ATAG Checkpoint 2.4 : Ensure that all pre-authored content for the tool conforms to WCAG. [Web Content Checkpoints Relative to WCAG]

Rationale: Pre-authored content (e.g. templates, images, videos) is often included with authoring tools for the convenience of the author. When this content is WCAG-conformant, it is more convenient for authors and more easily reused.

Note: Pre-authored content refers to markup content, images, multimedia, applets, scripts, etc. Including pre-written descriptions for all multimedia files (e.g., clip-art) packaged with the tool will save authors time and effort, cause a significant number of professionally written descriptions to circulate on the Web, provide authors with convenient models to emulate when they write their own descriptions, show authors the importance of description writing, and encourage good authoring practices.

Techniques for Success Criteria 1: Any authoring tool that provides Web content (e.g. templates, clip art, example pages, etc.) that is bundled with the authoring tool or preferentially licensed (i.e. provided for free or sold at a discount) to the users of the authoring tool (as compared to non-users of that tool), then all of that Web content must always conform to WCAG.

Technique 2.4.1: For tools that allow authors to create their own templates, advise the author that templates should be held to a high accessibility standard, since they will be repeatedly reused. Help the author reach this goal by making an accessibility check mandatory before saving as a template.

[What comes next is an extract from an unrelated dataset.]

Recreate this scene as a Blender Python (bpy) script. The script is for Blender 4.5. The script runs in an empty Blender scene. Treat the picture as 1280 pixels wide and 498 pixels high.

Technique 2.4.2: Provide pre-authored content in formats that allow for accessible annotation to be included in the files, such as SMIL [SMIL], PNG [PNG], and SVG [SVG].

Technique 2.4.3: Ensure that all pre-authored content provided by the tool conforms to the relevant WCAG checkpoints.

Technique 2.4.4: Make use of accessible templates. Examples: Template 1: Home page, Template 2: News and events page, Template 3: About page, Stylesheet: Used by sample templates.

Technique 2.4.5: Ensure equivalent alternatives provided for pre-authored content are inter-operable with functionality for managing, editing, and reusing equivalent alternatives (see checkpoint 3.5).